Stored dataset items:
++++

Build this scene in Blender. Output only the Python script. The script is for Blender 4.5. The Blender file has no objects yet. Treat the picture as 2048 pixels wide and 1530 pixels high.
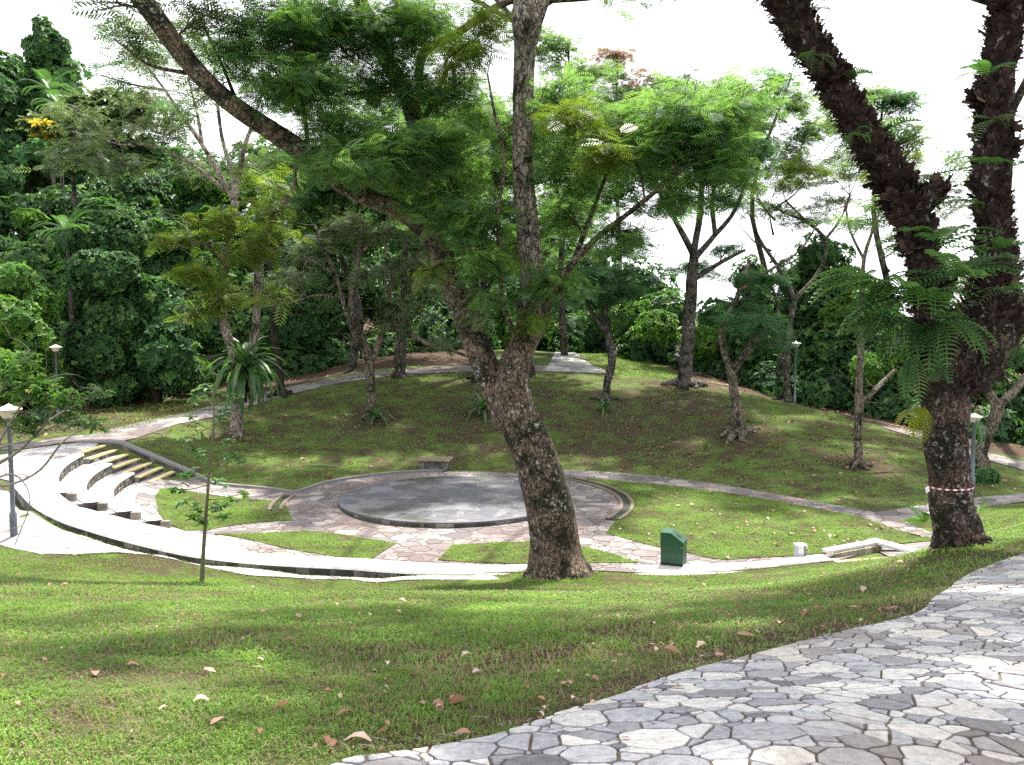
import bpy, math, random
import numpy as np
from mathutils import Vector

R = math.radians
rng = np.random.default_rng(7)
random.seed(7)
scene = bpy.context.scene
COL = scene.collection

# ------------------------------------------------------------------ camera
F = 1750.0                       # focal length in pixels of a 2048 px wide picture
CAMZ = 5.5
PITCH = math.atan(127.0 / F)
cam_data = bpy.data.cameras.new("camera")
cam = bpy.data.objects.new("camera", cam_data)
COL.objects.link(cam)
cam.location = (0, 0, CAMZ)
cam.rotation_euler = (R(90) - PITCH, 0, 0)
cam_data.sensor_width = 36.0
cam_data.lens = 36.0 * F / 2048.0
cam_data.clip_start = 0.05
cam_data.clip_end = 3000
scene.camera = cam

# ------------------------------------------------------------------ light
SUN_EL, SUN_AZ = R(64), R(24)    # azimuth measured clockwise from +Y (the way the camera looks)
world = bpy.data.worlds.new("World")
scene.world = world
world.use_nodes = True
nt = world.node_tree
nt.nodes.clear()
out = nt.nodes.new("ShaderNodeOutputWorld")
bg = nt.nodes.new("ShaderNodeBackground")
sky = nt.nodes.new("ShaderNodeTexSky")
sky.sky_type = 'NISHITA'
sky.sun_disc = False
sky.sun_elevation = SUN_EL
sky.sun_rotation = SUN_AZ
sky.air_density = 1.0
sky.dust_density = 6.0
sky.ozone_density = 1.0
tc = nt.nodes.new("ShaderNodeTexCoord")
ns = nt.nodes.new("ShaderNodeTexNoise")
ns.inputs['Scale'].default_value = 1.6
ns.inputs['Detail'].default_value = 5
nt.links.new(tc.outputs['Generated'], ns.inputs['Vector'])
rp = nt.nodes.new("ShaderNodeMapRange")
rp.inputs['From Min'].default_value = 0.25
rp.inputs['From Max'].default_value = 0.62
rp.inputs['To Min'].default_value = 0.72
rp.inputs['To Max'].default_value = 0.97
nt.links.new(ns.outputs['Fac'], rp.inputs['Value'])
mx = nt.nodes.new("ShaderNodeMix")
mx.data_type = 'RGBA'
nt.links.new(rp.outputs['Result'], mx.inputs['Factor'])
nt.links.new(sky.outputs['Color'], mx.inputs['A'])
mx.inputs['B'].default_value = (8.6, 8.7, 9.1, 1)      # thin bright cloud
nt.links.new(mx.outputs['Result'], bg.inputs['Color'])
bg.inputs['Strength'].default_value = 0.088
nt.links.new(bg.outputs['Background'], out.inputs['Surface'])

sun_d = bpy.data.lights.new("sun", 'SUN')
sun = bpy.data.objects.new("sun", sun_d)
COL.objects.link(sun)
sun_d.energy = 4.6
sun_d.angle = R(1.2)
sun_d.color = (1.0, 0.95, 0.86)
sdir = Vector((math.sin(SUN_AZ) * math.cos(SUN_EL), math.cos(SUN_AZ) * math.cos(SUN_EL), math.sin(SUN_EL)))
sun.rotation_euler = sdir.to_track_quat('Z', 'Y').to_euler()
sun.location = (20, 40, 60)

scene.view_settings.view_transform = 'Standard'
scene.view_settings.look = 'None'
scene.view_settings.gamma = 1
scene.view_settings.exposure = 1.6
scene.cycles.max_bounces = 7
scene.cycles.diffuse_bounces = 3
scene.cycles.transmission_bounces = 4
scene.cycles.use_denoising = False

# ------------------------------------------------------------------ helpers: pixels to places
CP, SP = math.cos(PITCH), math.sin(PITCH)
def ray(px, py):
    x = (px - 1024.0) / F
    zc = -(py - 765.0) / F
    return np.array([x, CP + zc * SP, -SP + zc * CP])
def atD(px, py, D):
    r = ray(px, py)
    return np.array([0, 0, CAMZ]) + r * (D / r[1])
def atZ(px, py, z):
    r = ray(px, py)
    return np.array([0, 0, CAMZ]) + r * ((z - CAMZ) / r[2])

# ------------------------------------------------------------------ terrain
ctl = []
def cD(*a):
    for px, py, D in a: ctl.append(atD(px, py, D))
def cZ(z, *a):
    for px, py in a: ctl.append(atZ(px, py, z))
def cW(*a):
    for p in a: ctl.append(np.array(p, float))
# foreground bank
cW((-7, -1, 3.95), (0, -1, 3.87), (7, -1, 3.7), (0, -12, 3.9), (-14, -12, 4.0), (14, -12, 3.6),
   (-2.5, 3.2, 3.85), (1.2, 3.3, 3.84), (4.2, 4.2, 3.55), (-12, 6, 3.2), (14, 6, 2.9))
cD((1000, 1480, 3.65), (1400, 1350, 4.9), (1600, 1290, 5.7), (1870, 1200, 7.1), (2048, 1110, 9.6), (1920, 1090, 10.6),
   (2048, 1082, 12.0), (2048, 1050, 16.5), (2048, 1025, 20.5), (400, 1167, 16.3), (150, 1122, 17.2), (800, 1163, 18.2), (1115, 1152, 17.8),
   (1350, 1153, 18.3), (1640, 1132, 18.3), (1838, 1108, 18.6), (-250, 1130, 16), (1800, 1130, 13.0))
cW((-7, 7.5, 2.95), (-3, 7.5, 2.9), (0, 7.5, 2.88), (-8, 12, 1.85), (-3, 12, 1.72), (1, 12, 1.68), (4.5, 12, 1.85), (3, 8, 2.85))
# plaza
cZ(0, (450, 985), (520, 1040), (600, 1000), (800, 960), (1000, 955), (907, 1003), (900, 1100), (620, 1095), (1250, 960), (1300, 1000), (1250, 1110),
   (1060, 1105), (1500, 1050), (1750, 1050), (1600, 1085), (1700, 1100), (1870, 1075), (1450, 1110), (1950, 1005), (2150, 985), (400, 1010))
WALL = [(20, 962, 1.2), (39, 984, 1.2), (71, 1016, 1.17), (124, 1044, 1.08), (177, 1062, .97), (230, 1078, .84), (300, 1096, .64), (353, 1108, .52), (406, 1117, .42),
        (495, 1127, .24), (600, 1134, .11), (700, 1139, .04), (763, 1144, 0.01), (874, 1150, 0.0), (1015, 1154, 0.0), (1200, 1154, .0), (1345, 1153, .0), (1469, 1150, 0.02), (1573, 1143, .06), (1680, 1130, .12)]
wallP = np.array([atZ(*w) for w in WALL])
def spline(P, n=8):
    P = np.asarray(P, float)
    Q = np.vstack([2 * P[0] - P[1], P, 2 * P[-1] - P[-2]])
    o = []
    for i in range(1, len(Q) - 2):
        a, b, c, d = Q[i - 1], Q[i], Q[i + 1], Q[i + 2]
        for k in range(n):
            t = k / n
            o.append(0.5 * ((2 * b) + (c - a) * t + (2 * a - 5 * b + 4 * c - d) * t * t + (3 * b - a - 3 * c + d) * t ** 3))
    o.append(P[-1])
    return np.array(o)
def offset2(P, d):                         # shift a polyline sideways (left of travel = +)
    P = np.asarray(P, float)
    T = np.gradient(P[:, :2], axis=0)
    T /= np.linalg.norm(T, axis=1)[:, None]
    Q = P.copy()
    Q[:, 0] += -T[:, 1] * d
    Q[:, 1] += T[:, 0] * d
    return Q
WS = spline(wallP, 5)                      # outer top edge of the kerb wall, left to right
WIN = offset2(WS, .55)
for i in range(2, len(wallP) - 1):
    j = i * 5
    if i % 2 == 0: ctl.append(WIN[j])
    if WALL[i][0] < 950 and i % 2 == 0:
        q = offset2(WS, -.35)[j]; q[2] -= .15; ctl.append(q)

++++

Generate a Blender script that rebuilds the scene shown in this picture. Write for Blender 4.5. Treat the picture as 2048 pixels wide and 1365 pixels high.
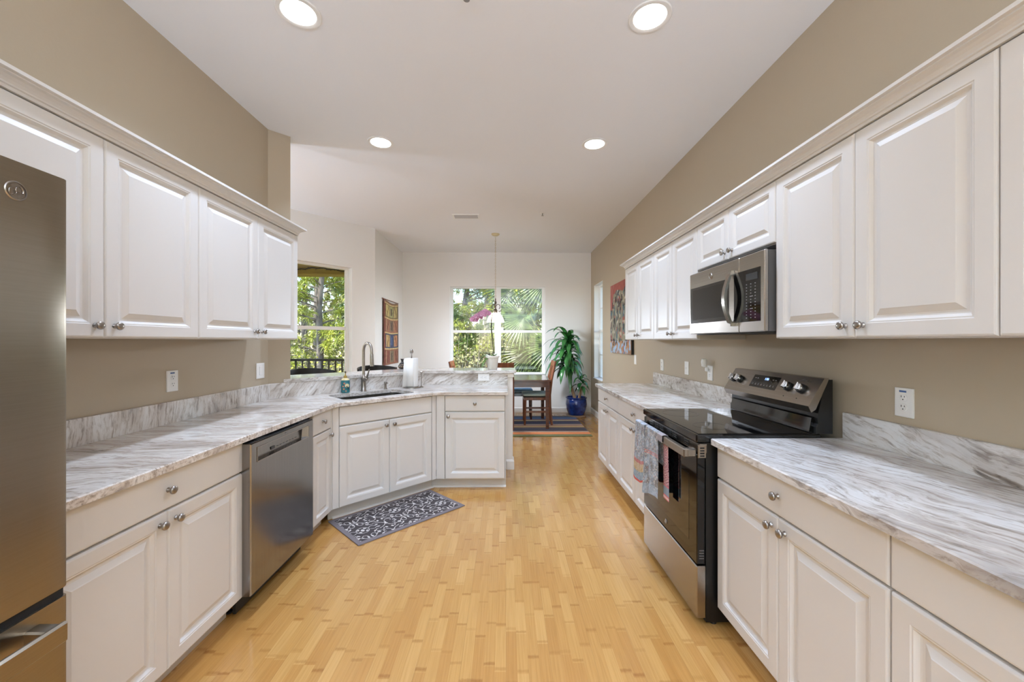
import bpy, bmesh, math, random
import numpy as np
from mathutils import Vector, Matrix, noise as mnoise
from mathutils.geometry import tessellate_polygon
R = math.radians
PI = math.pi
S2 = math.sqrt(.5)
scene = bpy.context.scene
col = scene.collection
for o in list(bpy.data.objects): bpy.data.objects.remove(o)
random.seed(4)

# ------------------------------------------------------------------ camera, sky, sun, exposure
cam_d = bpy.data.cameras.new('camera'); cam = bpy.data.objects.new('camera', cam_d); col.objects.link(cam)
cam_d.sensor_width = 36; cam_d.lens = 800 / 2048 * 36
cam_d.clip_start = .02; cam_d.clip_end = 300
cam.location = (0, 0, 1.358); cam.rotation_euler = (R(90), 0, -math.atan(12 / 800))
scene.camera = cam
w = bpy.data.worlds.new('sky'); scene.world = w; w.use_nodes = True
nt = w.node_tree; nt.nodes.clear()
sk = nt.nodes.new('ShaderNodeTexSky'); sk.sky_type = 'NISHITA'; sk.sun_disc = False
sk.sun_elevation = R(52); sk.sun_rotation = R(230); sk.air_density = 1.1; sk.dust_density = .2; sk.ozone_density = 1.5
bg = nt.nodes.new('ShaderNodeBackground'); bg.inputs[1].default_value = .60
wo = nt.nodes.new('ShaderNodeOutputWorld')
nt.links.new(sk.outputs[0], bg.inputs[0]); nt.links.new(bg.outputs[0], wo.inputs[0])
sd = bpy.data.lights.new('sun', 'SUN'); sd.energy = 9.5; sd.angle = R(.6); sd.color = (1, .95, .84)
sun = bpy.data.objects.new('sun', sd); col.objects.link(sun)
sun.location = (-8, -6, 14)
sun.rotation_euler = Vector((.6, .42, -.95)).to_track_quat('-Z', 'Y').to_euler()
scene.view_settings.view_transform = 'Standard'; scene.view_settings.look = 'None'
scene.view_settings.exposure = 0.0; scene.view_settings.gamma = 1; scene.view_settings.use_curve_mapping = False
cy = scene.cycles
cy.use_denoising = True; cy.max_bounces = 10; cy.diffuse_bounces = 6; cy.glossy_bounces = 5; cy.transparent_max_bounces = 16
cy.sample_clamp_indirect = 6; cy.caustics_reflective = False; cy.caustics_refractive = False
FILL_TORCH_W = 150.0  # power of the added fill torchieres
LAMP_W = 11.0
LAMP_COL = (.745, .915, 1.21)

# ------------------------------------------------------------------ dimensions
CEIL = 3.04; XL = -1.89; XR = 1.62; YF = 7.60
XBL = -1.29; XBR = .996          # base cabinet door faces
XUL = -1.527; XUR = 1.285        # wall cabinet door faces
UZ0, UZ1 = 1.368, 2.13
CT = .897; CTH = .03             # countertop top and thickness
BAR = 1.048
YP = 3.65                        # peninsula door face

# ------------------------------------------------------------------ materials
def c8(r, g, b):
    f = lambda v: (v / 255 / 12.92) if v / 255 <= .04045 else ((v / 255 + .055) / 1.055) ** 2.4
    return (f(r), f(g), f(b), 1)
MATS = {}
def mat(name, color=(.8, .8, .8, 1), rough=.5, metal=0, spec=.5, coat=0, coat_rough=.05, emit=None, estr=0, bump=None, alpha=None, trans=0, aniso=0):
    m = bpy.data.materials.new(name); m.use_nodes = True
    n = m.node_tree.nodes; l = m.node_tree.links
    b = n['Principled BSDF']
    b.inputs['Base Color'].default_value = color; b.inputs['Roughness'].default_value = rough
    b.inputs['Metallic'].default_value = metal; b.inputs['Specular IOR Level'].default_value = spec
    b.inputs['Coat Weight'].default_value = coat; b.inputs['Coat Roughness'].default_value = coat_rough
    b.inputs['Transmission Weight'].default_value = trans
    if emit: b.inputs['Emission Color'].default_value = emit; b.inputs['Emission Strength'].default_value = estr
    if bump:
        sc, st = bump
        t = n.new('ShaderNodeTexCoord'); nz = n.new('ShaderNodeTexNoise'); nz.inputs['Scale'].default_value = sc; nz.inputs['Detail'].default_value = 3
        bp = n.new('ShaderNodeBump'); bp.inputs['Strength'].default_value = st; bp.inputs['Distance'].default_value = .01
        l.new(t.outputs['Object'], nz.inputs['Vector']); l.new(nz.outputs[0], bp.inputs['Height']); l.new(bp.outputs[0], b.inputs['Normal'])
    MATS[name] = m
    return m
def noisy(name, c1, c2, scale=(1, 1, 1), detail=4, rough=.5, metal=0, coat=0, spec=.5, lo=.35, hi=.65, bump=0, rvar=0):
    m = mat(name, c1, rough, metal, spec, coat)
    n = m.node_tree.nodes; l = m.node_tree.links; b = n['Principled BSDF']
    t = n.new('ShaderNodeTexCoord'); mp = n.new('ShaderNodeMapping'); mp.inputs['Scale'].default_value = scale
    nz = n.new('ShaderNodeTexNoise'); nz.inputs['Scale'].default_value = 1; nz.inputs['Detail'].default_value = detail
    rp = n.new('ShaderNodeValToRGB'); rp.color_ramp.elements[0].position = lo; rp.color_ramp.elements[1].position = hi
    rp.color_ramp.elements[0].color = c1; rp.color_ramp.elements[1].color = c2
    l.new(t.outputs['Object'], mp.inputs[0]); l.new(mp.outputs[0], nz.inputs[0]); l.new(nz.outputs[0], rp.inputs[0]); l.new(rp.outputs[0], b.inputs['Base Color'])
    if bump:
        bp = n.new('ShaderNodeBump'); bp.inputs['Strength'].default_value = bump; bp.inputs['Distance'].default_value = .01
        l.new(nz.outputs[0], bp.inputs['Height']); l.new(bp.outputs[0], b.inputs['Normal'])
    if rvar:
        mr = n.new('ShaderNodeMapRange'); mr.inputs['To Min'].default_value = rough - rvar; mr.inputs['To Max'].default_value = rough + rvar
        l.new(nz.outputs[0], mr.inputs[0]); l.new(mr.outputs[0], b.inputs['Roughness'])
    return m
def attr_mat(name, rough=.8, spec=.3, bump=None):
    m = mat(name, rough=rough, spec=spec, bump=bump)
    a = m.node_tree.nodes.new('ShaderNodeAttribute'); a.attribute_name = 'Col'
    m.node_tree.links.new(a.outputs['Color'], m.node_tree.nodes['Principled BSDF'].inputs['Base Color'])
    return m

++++

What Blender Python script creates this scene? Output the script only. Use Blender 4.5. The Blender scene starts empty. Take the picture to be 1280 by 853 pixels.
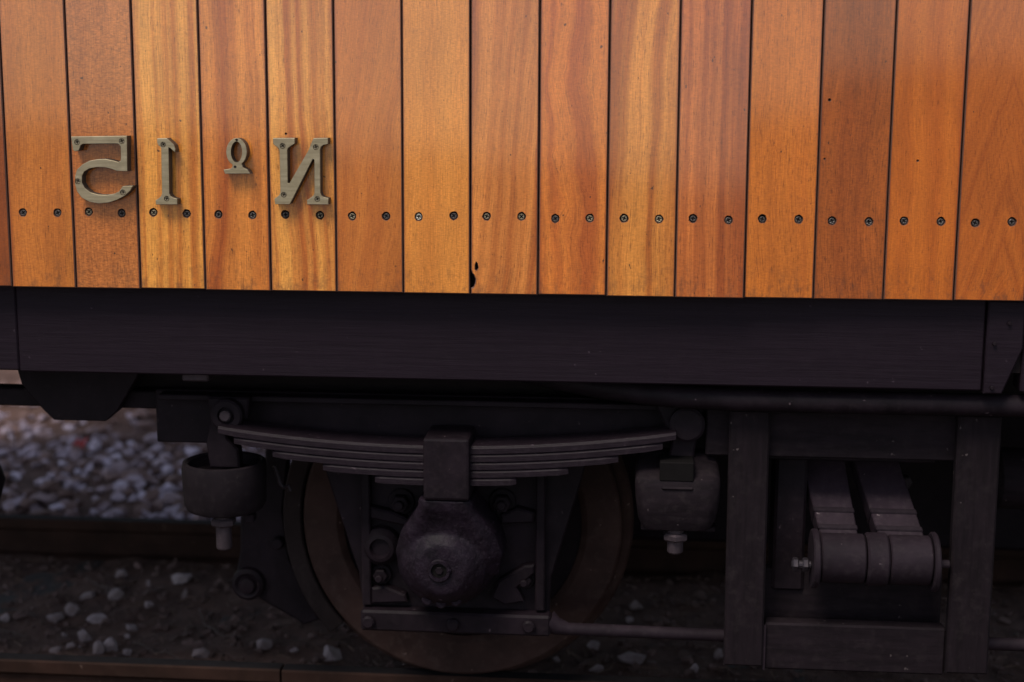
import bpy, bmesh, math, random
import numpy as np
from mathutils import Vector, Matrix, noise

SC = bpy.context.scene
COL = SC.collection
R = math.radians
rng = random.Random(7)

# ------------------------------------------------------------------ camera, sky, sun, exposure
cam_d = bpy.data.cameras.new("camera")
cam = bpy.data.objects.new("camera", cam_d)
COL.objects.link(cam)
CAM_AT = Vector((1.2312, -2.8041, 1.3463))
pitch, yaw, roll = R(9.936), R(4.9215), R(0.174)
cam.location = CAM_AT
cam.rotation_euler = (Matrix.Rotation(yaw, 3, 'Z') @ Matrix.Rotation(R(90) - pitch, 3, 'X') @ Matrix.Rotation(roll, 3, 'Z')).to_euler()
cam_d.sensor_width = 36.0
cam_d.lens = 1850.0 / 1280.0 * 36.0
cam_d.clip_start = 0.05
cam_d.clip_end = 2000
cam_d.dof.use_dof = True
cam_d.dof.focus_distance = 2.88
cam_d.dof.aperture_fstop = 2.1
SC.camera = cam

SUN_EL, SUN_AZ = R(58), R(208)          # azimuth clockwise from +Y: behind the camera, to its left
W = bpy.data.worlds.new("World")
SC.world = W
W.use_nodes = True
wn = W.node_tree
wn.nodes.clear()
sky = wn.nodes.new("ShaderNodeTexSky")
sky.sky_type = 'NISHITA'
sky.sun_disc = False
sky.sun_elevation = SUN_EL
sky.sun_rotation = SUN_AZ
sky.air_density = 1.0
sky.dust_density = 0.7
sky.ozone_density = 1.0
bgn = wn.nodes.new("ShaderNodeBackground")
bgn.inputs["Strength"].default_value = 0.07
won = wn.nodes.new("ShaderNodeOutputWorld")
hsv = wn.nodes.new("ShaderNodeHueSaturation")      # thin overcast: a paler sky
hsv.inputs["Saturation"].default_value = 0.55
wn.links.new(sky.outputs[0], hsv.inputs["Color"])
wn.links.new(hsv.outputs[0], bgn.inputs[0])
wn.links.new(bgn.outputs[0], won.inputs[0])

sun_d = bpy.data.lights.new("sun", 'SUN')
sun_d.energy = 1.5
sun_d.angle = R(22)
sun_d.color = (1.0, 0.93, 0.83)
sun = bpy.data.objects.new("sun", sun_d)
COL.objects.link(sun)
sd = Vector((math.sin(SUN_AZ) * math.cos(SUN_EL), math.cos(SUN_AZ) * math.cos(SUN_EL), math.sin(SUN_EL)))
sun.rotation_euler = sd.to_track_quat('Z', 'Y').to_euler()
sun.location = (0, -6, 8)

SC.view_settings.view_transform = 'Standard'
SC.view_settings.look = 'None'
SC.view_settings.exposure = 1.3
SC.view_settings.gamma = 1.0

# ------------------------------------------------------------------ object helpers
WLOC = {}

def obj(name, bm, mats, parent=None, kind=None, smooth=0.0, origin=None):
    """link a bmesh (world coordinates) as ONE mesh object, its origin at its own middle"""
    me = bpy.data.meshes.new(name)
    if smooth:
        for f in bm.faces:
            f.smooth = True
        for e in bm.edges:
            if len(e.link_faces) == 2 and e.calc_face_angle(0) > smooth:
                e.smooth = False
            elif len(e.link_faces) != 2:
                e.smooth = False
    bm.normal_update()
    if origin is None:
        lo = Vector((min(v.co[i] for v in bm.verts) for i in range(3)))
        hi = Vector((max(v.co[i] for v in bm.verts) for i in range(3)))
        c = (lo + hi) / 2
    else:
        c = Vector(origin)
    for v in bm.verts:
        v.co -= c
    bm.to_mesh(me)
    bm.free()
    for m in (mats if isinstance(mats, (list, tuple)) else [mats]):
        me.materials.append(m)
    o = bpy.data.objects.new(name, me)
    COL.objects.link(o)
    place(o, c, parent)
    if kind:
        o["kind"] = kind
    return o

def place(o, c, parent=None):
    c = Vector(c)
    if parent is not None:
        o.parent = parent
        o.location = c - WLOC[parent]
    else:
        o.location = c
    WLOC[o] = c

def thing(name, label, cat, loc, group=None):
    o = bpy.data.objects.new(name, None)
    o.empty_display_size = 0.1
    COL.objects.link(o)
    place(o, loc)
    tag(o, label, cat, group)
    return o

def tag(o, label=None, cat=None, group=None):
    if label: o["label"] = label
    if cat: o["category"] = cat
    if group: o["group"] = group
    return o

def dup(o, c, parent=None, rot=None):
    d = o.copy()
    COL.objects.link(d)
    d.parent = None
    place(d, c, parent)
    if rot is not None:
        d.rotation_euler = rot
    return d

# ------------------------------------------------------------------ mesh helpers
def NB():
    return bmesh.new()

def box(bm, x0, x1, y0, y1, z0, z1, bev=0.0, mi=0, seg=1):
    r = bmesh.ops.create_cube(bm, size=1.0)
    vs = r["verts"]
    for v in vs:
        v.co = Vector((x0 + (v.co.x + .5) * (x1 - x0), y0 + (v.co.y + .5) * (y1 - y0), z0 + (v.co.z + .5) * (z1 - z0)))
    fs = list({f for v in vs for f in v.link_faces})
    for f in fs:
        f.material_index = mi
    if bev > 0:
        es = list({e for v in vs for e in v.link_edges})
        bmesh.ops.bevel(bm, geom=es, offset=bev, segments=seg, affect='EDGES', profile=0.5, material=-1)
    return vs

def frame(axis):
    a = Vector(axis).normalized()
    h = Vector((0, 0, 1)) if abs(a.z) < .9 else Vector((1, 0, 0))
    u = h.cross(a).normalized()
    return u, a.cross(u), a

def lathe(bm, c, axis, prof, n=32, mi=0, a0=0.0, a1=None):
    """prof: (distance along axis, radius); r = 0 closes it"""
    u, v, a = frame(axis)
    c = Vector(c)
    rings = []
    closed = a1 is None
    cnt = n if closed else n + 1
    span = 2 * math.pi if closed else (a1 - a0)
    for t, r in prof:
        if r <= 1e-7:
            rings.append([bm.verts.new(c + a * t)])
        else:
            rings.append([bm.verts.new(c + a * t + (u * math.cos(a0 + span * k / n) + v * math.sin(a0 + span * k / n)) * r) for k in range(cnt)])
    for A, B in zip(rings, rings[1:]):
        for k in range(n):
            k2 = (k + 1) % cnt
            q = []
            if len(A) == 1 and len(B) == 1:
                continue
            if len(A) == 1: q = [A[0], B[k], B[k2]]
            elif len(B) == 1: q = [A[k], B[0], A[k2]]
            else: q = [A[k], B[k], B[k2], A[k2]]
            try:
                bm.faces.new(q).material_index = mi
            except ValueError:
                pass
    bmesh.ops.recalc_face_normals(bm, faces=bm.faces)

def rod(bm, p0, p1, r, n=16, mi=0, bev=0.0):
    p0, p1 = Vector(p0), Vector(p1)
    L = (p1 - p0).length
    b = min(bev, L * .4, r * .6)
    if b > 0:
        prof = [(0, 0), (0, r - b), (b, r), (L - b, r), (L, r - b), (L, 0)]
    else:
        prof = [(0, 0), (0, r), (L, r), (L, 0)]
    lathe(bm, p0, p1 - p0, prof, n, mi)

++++

> [Required task] Reproduce the data above exactly, but only the lines from the one showing "What Blender Python" through the one showing "SC.camera = cam", with both ends kept and the pictures left out.

> [Completed exercise]
What Blender Python script creates this scene? Output the script only. Use Blender 4.5. The Blender scene starts empty. Take the picture to be 1280 by 853 pixels.
import bpy, bmesh, math, random
import numpy as np
from mathutils import Vector, Matrix, noise

SC = bpy.context.scene
COL = SC.collection
R = math.radians
rng = random.Random(7)

# ------------------------------------------------------------------ camera, sky, sun, exposure
cam_d = bpy.data.cameras.new("camera")
cam = bpy.data.objects.new("camera", cam_d)
COL.objects.link(cam)
CAM_AT = Vector((1.2312, -2.8041, 1.3463))
pitch, yaw, roll = R(9.936), R(4.9215), R(0.174)
cam.location = CAM_AT
cam.rotation_euler = (Matrix.Rotation(yaw, 3, 'Z') @ Matrix.Rotation(R(90) - pitch, 3, 'X') @ Matrix.Rotation(roll, 3, 'Z')).to_euler()
cam_d.sensor_width = 36.0
cam_d.lens = 1850.0 / 1280.0 * 36.0
cam_d.clip_start = 0.05
cam_d.clip_end = 2000
cam_d.dof.use_dof = True
cam_d.dof.focus_distance = 2.88
cam_d.dof.aperture_fstop = 2.1
SC.camera = cam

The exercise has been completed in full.